The University of Johannesburg (UJ) awarded Chief Justice Mogoeng Mogoeng an honorary doctoral degree.
Image: Alon Skuy

Chief Justice Mogoeng Mogoeng has questioned why there was talk of extending the LLB programme to five years in South Africa‚ when countries in Europe offered high-quality law programmes in three years.

Mogoeng made this remark at the University of Johannesburg‚ where he was awarded an honorary doctorate in law on Tuesday evening.

Most universities in South Africa offer a four-year LLB programme‚ except the University of the Witwatersrand‚ which scrapped the four-year programme in 2014. The university then introduced the LLB as a two or three-year postgraduate qualification.

There have been complaints about the quality of graduates with the four-year LLB programme from members of the Bar and law firms. Critics claim that the four-year programme do not adequately prepare students for the legal profession.

The Law Society of South Africa requested in 2012 that the LLB be redesigned as a postgraduate qualification after complaints that some law graduates could not read‚ count or reason.

Addressing the graduation ceremony on Tuesday‚ Mogoeng said earlier this month‚ he dealt with the same question at the 2018 African Law School Leadership Forum Conference on Legal Education held at the University of Cape Town.

“I said … I don’t understand why we are even thinking of extending the LLB programme to five years in circumstances where all universities in Europe‚ at least I am reliably informed‚ offer a high-quality undergraduate law degree for three years.”

Mogoeng said most universities in Asia – including the National University of Singapore (NUS) – offered their law degree over a period of four years.

“The Singapore which in 1965 only got its independence.”

NUS was ranked tied 22nd with the University of Toronto by the Times Higher Education rankings in 2018 and ranked 15th by the QS World University Rankings 2018.

Mogoeng said he suspected the problem in the South African case had to do with a transition from basic education to higher education.

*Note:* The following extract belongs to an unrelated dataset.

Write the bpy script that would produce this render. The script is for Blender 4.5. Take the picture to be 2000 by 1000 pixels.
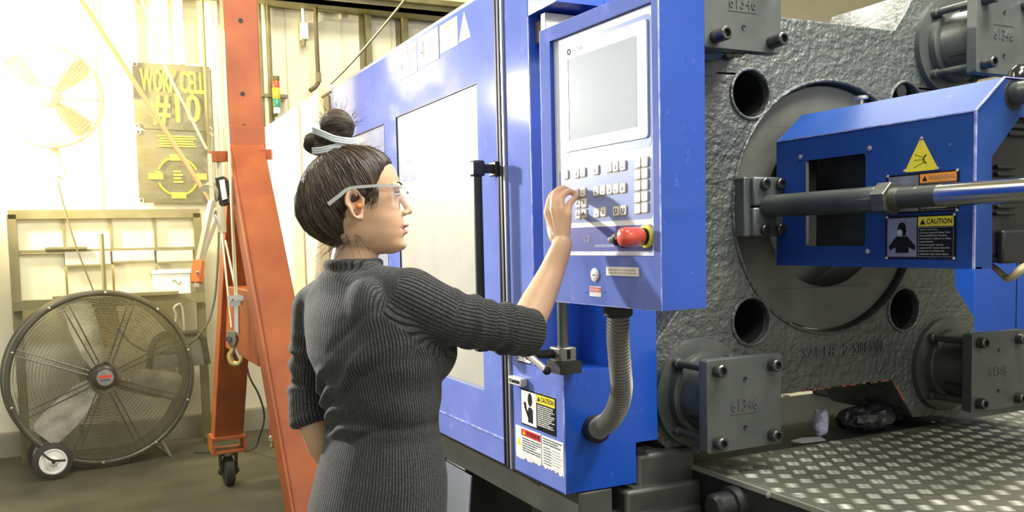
import bpy, bmesh, math, random
import numpy as np
from math import sin, cos, pi, radians, atan2, sqrt, hypot
from mathutils import Vector, Matrix, noise
from mathutils.geometry import tessellate_polygon

random.seed(7)
SC = bpy.context.scene
for _o in list(bpy.data.objects):
    bpy.data.objects.remove(_o)
COL = SC.collection

# ------------------------------------------------------------------ camera
# x runs along the machine's platens, y along the machine's axis (away from us), z up, metres
F, CY, TILT, ROLL, YAW, EYE = 1729.0, 596.0, radians(4.123), radians(1.336), radians(26.015), 1.40
FW = Vector((sin(YAW) * cos(TILT), cos(YAW) * cos(TILT), -sin(TILT)))
_r = Vector((cos(YAW), -sin(YAW), 0)); _d = FW.cross(_r)
RT = _r * cos(ROLL) + _d * sin(ROLL)
DN = -_r * sin(ROLL) + _d * cos(ROLL)
CAMP = Vector((0, 0, EYE))
cam_data = bpy.data.cameras.new('camera')
cam = bpy.data.objects.new('camera', cam_data)
COL.objects.link(cam)
cam.matrix_world = Matrix(((RT.x, -DN.x, -FW.x, 0), (RT.y, -DN.y, -FW.y, 0), (RT.z, -DN.z, -FW.z, EYE), (0, 0, 0, 1)))
cam_data.sensor_width = 36.0
cam_data.lens = 36.0 * F / 2000.0
cam_data.shift_y = (CY - 500.0) / 2000.0
cam_data.clip_start = 0.05
SC.camera = cam

# ------------------------------------------------------------------ world, lamps, exposure
SC.view_settings.view_transform = 'Standard'
SC.view_settings.look = 'None'
SC.view_settings.exposure = 0.0
SC.view_settings.gamma = 1.0
SC.view_settings.use_curve_mapping = False
W = bpy.data.worlds.new('hall_daylight'); SC.world = W
W.use_nodes = True
W.node_tree.nodes['Background'].inputs['Color'].default_value = (1.0, 0.98, 0.93, 1)
W.node_tree.nodes['Background'].inputs['Strength'].default_value = 0.95

def lamp(name, kind, loc, target, power, col, size=0.5, size_y=None):
    l = bpy.data.lights.new(name, kind); o = bpy.data.objects.new(name, l); COL.objects.link(o)
    l.energy = power; l.color = col
    if kind == 'AREA':
        l.size = size
        if size_y: l.shape = 'RECTANGLE'; l.size_y = size_y
    elif kind in ('SPOT', 'POINT'):
        l.shadow_soft_size = size
    o.location = loc
    o.rotation_euler = (Vector(target) - Vector(loc)).to_track_quat('-Z', 'Y').to_euler()
    return o
# the work lamp beside the far wall, just past the left edge of the frame
fl = lamp('flood_lamp', 'SPOT', (-1.0, 6.05, 2.5), (0.95, 1.75, 1.42), 1800, (1.0, 0.97, 0.92), 0.09)
fl.data.spot_size = radians(44); fl.data.spot_blend = 1.0
sp = lamp('wall_spill_fill', 'SPOT', (-0.95, 6.35, 2.55), (2.0, 6.75, 2.45), 1250, (1.0, 0.85, 0.50), 0.12)  # second spot added beside the flood lamp to brighten wall and haze
sp.data.spot_size = radians(138); sp.data.spot_blend = 0.8
# unseen overhead fills added for brightness; the platen's raking one is inferred
lamp('ceiling_fill', 'AREA', (0.9, 0.4, 3.9), (1.2, 1.6, 1.0), 60, (1.0, 0.98, 0.95), 1.6, 0.6)
lamp('ceiling_fill', 'AREA', (2.3, 1.15, 3.7), (2.15, 2.0, 1.5), 120, (1.0, 0.98, 0.92), 0.9, 0.5)
lamp('ceiling_fill', 'AREA', (3.0, 3.6, 4.0), (2.6, 3.2, 0.6), 60, (1.0, 0.97, 0.86), 1.2, 0.5)  # added to light the gap behind the platen
lamp('ceiling_fill', 'AREA', (2.6, -1.8, 3.6), (2.2, 2.05, 1.2), 60, (1.0, 0.98, 0.93), 1.6, 0.6)  # fill added behind the camera, aimed at the platen
lamp('ceiling_fill', 'AREA', (1.7, 5.6, 4.1), (1.8, 7.0, 2.0), 55, (1.0, 0.96, 0.82), 1.2, 0.5)  # added to brighten the far wall
lamp('ceiling_fill', 'AREA', (-0.6, 3.2, 4.0), (0.1, 6.4, 0.5), 130, (1.0, 0.96, 0.85), 1.4, 0.5)  # added to brighten the drum fan and lower wall

# ------------------------------------------------------------------ helpers
def ray(x, y): return RT * ((x - 1000.0) / F) + DN * ((y - CY) / F) + FW
def on_x(x, y, X): r = ray(x, y); return CAMP + r * (X / r.x)
def on_y(x, y, Y): r = ray(x, y); return CAMP + r * (Y / r.y)
def on_z(x, y, Z): r = ray(x, y); return CAMP + r * ((Z - EYE) / r.z)
def at(x, y, d): return CAMP + ray(x, y) * d
def depth(p): return (Vector(p) - CAMP).dot(FW)

class Fr:
    """a plane with its own right (u), up (v) and outward (n) axes"""
    def __init__(s, o, u, v=(0, 0, 1)):
        s.o, s.u, s.v = Vector(o), Vector(u).normalized(), Vector(v).normalized()
        s.n = s.u.cross(s.v).normalized()
    def p(s, a, b, c=0.0): return s.o + s.u * a + s.v * b + s.n * c
    def px(s, x, y, c=0.0):
        r = ray(x, y); o = s.o + s.n * c
        q = CAMP + r * ((o - CAMP).dot(s.n) / r.dot(s.n)) - s.o
        return q.dot(s.u), q.dot(s.v)
def FX(X, y0=0, z0=0): return Fr((X, y0, z0), (0, -1, 0))
def FY(Y, x0=0, z0=0): return Fr((x0, Y, z0), (1, 0, 0))

class MB:
    def __init__(s): s.v, s.f = [], []
    def add(s, vs, fs):
        n = len(s.v); s.v += [tuple(p) for p in vs]; s.f += [tuple(i + n for i in q) for q in fs]; return s
    def hexa(s, p):
        return s.add(p, [(0, 3, 2, 1), (4, 5, 6, 7), (0, 1, 5, 4), (1, 2, 6, 5), (2, 3, 7, 6), (3, 0, 4, 7)])
    def box(s, a, b):
        (x0, y0, z0), (x1, y1, z1) = [[min(p, q) for p, q in zip(a, b)], [max(p, q) for p, q in zip(a, b)]]
        return s.hexa([(x0, y0, z0), (x1, y0, z0), (x1, y1, z0), (x0, y1, z0), (x0, y0, z1), (x1, y0, z1), (x1, y1, z1), (x0, y1, z1)])
    def fbox(s, fr, a0, a1, b0, b1, c0, c1):
        if a0 > a1: a0, a1 = a1, a0
        if b0 > b1: b0, b1 = b1, b0
        if c0 > c1: c0, c1 = c1, c0
        return s.hexa([fr.p(*q) for q in ((a0, b0, c0), (a1, b0, c0), (a1, b1, c0), (a0, b1, c0), (a0, b0, c1), (a1, b0, c1), (a1, b1, c1), (a0, b1, c1))])
    def bar(s, p0, p1, w, h, up=(0, 0, 1)):
        p0, p1 = Vector(p0), Vector(p1); d = (p1 - p0).normalized(); up = Vector(up)
        if abs(d.dot(up.normalized())) > .9999: up = Vector((0, 1, 0))
        a = d.cross(up).normalized(); b = a.cross(d)
        q = [(-w / 2, -h / 2), (w / 2, -h / 2), (w / 2, h / 2), (-w / 2, h / 2)]
        return s.hexa([p0 + a * i + b * j for i, j in q] + [p1 + a * i + b * j for i, j in q])
    def rings(s, rs, cap=True, close=False):
        n0 = len(s.v); k = len(rs[0]); m = len(rs)
        vs = [p for r in rs for p in r]; fs = []
        for i in range(m if close else m - 1):
            for j in range(k):
                a, b = i * k + j, i * k + (j + 1) % k; c, d = ((i + 1) % m) * k + (j + 1) % k, ((i + 1) % m) * k + j
                fs.append((a, b, c, d))
        if cap and not close: fs += [tuple(range(k - 1, -1, -1)), tuple(range((m - 1) * k, m * k))]
        return s.add(vs, fs)
    def lathe(s, p, axis, prof, n=24, cap=True):
        """prof: (distance along the axis, radius) pairs"""
        p, d = Vector(p), Vector(axis).normalized()
        a = d.orthogonal().normalized(); b = d.cross(a)
        rs = [[p + d * t + (a * cos(2 * pi * j / n) + b * sin(2 * pi * j / n)) * max(r, 1e-5) for j in range(n)] for t, r in prof]
        return s.rings(rs, cap)
    def cyl(s, p0, p1, r, n=16, r1=None):
        p0, p1 = Vector(p0), Vector(p1)
        return s.lathe(p0, p1 - p0, [(0, r), ((p1 - p0).length, r if r1 is None else r1)], n)
    def tube(s, pts, r, n=8, close=False):
        pts = [Vector(p) for p in pts]; m = len(pts); rs = []; prev = None
        for i, p in enumerate(pts):
            t = ((pts[(i + 1) % m] - pts[i - 1]) if close else (pts[min(i + 1, m - 1)] - pts[max(i - 1, 0)])).normalized()
            if prev is None: a = t.orthogonal().normalized()
            else: a = (prev - t * prev.dot(t)); a = a.normalized() if a.length > 1e-6 else t.orthogonal().normalized()
            prev = a; b = t.cross(a); rr = r(i / max(m - 1, 1)) if callable(r) else (r[i] if isinstance(r, (list, tuple)) else r)
            rs.append([p + (a * cos(2 * pi * j / n) + b * sin(2 * pi * j / n)) * rr for j in range(n)])
        return s.rings(rs, True, close)
    def torus(s, c, axis, R, r, n=48, k=8):
        c, d = Vector(c), Vector(axis).normalized(); a = d.orthogonal().normalized(); b = d.cross(a)
        return s.tube([c + (a * cos(2 * pi * i / n) + b * sin(2 * pi * i / n)) * R for i in range(n)], r, k, True)
    def prism(s, fr, outer, c0, c1, holes=()):
        """outer and holes: (a, b) loops in the frame fr; solid between depths c0 and c1"""
        loops = [list(outer)] + [list(h) for h in holes]
        flat = [q for l in loops for q in l]
        tris = tessellate_polygon([[Vector((a, b, 0)) for a, b in l] for l in loops])
        n = len(flat); vs = [fr.p(a, b, c0) for a, b in flat] + [fr.p(a, b, c1) for a, b in flat]; fs = []
        for t in tris:
            q = [flat[i] for i in t]
            ar = (q[1][0] - q[0][0]) * (q[2][1] - q[0][1]) - (q[1][1] - q[0][1]) * (q[2][0] - q[0][0])
            t = tuple(t) if ar > 0 else tuple(reversed(t))
            if c1 < c0: t = tuple(reversed(t))
            fs.append(tuple(i + n for i in t)); fs.append(tuple(reversed(t)))
        k = 0
        for l in loops:
            m = len(l)
            for i in range(m):
                a, b = k + i, k + (i + 1) % m
                fs.append((a, b, b + n, a + n))
            k += m
        return s.add(vs, fs)
    def mesh(s, me): return s.add([v.co for v in me.vertices], [tuple(p.vertices) for p in me.polygons])
    def ball(s, c, r, n=14, m=9, ax=None):
        """ellipsoid; r may be a number or three radii along the axes ax"""
        c = Vector(c); r = (r, r, r) if isinstance(r, (int, float)) else r
        ax = ax or (Vector((1, 0, 0)), Vector((0, 1, 0)), Vector((0, 0, 1)))
        rs = [[c + ax[0] * (r[0] * sin(pi * i / m) * cos(2 * pi * j / n)) + ax[1] * (r[1] * sin(pi * i / m) * sin(2 * pi * j / n)) + ax[2] * (-r[2] * cos(pi * i / m)) for j in range(n)] for i in range(m + 1)]
        rs[0] = [p.lerp(c - ax[2] * r[2], .999) for p in rs[0]]
        return s.rings(rs)
    def build(s, name, mat=None, smooth=35, bevel=0, off=(0, 0, 0), fix=True, seg=2):
        me = bpy.data.meshes.new(name)
        ox, oy, oz = off
        me.from_pydata([(x - ox, y - oy, z - oz) for x, y, z in s.v], [], s.f)
        if fix:
            bm = bmesh.new(); bm.from_mesh(me); bmesh.ops.recalc_face_normals(bm, faces=bm.faces[:]); bm.to_mesh(me); bm.free()
        if smooth: me.shade_smooth(); me.set_sharp_from_angle(angle=radians(smooth))
        if mat: me.materials.append(mat)
        o = bpy.data.objects.new(name, me); COL.objects.link(o)
        if bevel:
            b = o.modifiers.new('edge', 'BEVEL'); b.width = bevel; b.segments = seg; b.limit_method = 'ANGLE'; b.angle_limit = radians(38)
        return o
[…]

“But then it becomes the responsibility of the think-tank that you are to guide the ministry of basic education into what is it that needs to be done differently so that you don’t have especially black students struggling to fit in to the tertiary education level and many of them drop out as a result‚” Mogoeng said.

Mogoeng said the universities could help cut down the many law courses that we offer.

“I am not too sure that we need to have them as many as they are.”

Mogoeng said he knew of lawyers who specialised in areas of law they had never been lectured on.

“Just identify the fundamentals that will help students to grasp what will make our constitutional democracy tick‚ develop your courses along those lines and we will go somewhere‚” Mogoeng said.